PCR was designed as a multi-stage architecture that makes product-aware decisioning computationally feasible under strict production latency constraints. Instead of brute-force ranking across billions of products, the system narrows the search space through distributed retrieval and then refines relevance using lightweight neural ranking layers. The goal was not simply speed, but preserving product intelligence inside the decision loop without breaching sub-100 millisecond latency budgets.
This reordering was essential to making product-aware ranking feasible at scale within the strict sub-100 ms latency constraints that production systems demand.
“When we bring product relevance into the core ranking decision,” Bian explains, “we make every auction more economically efficient because relevance is not a post-hoc filter but an input to the decision.”
Economic and Competitive Impacts Across the Ecosystem
In large-scale ad marketplaces, even small distortions in how relevance is computed can compound into measurable economic inefficiencies. At internet scale, latency budgets measured in milliseconds determine whether product intelligence influences the auction or arrives too late to change it.
The implications of this architectural shift extend beyond engineering. By integrating product intelligence earlier in the decision process, PCR improves auction efficiency and levels competitive dynamics, especially for smaller advertisers who may lack strong historical signal profiles. In an industry where search advertising alone is expected to reach more than $350 billion in annual spend, even small improvements in how relevance is computed can have outsized impact on how marketing capital is allocated.

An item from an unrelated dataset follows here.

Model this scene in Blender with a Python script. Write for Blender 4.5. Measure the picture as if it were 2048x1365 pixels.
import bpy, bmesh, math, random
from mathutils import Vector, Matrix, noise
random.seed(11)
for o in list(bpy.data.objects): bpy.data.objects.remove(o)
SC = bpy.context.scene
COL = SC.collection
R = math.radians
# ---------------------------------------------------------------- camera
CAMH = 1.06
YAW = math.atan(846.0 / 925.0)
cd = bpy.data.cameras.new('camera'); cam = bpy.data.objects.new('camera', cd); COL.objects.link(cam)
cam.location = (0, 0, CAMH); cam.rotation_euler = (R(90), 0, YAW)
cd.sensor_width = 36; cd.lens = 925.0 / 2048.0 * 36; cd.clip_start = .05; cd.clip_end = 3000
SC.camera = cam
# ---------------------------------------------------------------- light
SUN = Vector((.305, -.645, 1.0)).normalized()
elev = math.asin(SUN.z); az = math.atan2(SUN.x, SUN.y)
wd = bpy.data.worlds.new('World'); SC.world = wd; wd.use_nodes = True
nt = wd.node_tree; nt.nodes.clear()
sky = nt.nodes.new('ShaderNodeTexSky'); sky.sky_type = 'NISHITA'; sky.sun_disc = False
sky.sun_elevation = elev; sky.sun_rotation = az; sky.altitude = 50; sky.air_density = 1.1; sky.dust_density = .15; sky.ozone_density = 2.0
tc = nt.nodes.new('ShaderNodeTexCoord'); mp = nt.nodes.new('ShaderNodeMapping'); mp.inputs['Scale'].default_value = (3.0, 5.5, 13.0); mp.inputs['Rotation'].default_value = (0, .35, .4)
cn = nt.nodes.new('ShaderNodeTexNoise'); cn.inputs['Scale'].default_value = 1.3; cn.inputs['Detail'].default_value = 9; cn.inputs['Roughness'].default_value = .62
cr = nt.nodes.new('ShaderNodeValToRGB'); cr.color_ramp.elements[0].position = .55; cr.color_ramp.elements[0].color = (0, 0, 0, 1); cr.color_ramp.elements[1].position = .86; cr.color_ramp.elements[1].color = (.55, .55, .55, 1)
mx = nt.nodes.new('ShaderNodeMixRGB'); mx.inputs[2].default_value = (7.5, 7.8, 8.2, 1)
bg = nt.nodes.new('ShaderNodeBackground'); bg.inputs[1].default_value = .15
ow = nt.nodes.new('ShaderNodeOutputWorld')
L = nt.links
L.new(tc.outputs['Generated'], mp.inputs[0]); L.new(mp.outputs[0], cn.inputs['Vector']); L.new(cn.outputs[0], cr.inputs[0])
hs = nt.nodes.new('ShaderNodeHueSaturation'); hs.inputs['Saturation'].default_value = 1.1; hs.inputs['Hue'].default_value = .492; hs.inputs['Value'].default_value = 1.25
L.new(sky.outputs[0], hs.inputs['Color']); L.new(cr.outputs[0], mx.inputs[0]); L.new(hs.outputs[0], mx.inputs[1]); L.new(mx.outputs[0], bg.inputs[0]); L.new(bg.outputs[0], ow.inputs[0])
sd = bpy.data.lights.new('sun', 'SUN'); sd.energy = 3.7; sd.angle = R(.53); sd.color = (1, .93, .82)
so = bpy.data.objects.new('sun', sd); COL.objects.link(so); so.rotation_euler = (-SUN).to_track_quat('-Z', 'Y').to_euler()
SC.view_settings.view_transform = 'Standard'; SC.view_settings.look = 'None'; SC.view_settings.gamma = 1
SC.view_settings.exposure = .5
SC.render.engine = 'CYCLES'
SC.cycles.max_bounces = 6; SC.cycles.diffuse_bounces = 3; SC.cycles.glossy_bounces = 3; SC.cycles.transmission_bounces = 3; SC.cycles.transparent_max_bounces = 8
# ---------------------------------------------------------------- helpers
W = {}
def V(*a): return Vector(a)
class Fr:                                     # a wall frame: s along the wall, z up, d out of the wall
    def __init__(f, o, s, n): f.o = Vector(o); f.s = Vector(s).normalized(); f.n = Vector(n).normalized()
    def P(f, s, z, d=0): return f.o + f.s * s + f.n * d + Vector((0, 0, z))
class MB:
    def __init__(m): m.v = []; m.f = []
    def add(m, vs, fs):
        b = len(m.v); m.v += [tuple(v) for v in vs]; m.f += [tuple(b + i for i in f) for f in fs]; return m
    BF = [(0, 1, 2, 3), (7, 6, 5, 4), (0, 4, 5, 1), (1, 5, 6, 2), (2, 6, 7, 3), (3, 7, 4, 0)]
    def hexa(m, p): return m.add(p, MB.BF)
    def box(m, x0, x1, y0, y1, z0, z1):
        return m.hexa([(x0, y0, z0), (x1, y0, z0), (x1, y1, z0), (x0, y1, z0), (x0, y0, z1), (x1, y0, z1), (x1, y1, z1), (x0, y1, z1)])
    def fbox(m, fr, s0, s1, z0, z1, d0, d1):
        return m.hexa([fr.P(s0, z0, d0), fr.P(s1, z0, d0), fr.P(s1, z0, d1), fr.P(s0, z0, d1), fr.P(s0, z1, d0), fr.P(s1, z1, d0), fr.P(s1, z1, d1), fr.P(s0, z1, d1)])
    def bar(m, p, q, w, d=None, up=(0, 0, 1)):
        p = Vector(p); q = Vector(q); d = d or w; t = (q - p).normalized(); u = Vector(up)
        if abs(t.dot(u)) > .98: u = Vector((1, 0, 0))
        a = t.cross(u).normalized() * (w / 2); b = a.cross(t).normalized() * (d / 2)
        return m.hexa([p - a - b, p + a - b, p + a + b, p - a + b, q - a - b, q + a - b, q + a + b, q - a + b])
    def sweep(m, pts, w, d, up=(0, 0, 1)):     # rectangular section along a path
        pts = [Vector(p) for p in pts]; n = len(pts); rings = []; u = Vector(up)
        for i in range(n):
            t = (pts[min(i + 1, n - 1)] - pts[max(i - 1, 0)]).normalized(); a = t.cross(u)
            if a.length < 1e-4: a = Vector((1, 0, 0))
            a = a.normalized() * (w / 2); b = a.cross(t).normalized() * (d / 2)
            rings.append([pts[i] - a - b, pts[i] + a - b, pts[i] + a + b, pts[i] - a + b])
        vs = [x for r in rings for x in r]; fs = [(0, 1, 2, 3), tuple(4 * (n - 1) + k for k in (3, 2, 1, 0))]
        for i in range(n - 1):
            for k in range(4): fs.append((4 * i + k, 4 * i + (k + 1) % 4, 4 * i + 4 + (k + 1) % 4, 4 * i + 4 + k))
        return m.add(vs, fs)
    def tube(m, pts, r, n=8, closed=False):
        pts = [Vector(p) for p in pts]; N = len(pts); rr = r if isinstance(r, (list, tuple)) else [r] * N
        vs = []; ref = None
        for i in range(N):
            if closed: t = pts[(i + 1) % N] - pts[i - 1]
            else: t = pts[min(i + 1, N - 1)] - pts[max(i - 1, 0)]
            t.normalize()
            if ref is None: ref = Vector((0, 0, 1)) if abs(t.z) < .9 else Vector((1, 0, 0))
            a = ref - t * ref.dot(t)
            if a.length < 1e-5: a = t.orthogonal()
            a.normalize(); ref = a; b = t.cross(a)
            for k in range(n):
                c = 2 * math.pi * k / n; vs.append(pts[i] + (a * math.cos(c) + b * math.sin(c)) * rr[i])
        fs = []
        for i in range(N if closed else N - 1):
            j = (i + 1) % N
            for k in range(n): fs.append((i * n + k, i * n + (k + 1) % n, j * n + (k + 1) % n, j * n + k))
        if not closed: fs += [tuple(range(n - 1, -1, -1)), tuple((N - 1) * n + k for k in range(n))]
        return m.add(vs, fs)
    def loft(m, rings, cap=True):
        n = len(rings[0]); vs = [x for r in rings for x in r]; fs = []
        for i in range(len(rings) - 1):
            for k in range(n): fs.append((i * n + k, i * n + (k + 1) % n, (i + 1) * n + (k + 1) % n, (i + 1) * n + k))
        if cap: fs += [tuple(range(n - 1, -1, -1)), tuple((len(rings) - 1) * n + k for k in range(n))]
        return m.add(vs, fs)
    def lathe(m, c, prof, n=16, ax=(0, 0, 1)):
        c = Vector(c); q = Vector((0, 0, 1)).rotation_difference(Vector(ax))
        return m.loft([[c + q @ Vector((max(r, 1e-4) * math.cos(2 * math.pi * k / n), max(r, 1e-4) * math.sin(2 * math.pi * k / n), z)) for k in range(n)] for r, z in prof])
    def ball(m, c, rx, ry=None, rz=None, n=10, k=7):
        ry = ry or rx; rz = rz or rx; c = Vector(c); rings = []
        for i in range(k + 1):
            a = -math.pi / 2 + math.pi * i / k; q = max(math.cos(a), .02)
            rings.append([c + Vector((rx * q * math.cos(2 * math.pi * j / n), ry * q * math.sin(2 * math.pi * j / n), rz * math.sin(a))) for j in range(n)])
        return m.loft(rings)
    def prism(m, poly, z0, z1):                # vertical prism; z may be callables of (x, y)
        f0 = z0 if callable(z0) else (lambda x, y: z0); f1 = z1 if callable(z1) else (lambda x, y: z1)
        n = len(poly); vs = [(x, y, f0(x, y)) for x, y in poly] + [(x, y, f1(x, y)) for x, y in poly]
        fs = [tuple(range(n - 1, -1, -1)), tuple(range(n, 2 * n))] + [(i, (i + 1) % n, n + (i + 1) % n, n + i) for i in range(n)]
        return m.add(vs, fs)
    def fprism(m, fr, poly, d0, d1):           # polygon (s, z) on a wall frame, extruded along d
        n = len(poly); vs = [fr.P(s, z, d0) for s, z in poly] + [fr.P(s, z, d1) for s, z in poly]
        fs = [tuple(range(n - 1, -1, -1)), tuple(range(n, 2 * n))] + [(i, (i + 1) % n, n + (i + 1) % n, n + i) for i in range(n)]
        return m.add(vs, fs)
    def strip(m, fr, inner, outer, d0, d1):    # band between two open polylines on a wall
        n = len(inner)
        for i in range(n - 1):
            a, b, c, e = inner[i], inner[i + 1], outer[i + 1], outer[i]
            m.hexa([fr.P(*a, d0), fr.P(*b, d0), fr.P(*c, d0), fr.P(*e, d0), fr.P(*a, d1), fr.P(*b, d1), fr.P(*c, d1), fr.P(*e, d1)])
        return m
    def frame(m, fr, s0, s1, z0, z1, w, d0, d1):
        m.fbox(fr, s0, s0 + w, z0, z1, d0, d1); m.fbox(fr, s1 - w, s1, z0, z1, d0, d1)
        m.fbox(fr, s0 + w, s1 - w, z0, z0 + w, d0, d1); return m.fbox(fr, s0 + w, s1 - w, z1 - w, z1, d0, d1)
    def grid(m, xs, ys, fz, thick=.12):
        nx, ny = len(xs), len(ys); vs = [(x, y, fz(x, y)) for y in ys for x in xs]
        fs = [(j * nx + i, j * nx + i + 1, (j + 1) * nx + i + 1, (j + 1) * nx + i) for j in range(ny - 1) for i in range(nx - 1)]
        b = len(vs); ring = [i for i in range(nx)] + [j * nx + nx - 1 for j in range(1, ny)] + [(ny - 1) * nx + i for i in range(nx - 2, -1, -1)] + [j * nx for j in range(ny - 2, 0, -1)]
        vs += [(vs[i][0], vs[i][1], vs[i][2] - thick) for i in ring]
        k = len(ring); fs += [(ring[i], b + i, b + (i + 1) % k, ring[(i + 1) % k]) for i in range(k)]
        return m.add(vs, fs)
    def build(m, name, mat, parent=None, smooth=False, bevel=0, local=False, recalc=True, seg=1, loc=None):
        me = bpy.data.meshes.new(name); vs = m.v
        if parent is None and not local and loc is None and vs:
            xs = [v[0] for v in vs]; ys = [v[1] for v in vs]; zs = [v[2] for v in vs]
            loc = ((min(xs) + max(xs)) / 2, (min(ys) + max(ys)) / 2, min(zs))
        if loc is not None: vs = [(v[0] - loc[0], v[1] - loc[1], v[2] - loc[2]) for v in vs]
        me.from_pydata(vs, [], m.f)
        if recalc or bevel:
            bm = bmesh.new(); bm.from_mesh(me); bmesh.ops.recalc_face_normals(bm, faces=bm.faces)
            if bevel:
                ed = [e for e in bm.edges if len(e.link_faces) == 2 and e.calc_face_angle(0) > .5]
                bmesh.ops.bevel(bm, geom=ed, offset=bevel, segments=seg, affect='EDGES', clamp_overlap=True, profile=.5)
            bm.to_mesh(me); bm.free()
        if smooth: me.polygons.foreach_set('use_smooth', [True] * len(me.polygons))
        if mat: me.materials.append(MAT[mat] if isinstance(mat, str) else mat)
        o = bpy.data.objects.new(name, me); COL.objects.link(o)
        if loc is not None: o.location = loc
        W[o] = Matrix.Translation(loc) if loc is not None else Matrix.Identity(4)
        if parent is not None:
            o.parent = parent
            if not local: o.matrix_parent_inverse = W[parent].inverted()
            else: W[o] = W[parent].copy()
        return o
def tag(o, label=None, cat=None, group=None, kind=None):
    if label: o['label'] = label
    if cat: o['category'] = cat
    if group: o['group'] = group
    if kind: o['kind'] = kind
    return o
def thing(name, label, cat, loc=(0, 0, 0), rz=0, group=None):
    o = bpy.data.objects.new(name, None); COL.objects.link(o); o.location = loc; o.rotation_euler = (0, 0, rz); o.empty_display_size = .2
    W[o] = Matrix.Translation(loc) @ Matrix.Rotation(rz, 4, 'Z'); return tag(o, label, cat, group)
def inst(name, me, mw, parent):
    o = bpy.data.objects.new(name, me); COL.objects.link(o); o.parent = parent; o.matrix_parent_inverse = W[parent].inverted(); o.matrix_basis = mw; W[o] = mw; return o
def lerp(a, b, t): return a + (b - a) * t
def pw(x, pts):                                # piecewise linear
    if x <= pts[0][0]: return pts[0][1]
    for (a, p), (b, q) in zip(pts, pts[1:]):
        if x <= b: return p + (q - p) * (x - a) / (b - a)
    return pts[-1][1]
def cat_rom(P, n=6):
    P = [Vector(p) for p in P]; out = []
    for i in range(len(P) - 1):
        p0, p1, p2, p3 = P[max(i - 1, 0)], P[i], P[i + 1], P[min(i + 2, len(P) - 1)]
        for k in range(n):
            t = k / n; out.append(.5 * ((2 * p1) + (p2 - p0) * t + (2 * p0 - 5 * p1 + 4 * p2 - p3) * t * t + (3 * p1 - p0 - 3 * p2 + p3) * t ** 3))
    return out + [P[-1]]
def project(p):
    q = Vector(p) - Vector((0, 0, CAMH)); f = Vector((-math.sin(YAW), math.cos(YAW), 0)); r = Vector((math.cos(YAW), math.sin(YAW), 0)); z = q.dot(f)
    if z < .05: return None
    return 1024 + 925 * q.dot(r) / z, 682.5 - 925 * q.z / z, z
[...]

Early internal metrics from PCR deployments show meaningful improvements in retrieval relevance and ranking precision. By enabling context-aware matching between user intent and product ads, platforms can reduce wasted impressions and enhance conversion performance. Bian emphasizes that this has real economic implication: “When the relevance measurement happens upstream, every auction outcome is more aligned with intent. That drives better performance for sellers and better experiences for buyers.”
The structural design of PCR also reflects broader macro trends: as digital advertising continues to grow and mobile spending crosses new thresholds globally, ad systems must be both efficient and fair. The design decisions that Bian and her teams made are purposeful responses to these pressures, ensuring that large-scale systems do not trade relevance for throughput.
Rethinking Decision Architecture in the Age of Scale
Looking across the wider market, industry projections suggest that digital advertising formats will continue evolving rapidly over the coming decade. As platforms increasingly blend data, automation, and machine intelligence to maximize performance across channels, the underlying ranking architecture itself becomes a source of competitive advantage.
“AI models and richer data are only as valuable as the moment they connect to the decision,” Bian says. “If intelligence is grafted onto decisions after the fact, the system never fully leverages it.”
Brooke Xiaoxi Bian’s work is not simply about faster retrieval or better scoring models. It is about how systemic ordering of signals inside the auction defines economic efficiency and competitive fairness. In an ecosystem where digital ad revenues are projected to continue expanding significantly year over year, questions of infrastructure design and signal integration are not technical edge cases, —they are foundational determinants of marketplace behavior and business outcomes.
Her perspective reframes a key industry debate: in billion-scale ad markets, relevance is not an outcome of bigger models or more data. It is an outcome of where and when intelligence enters the auction. Real-time product intelligence, embedded early enough to matter, is what ultimately defines economic efficiency at internet scale.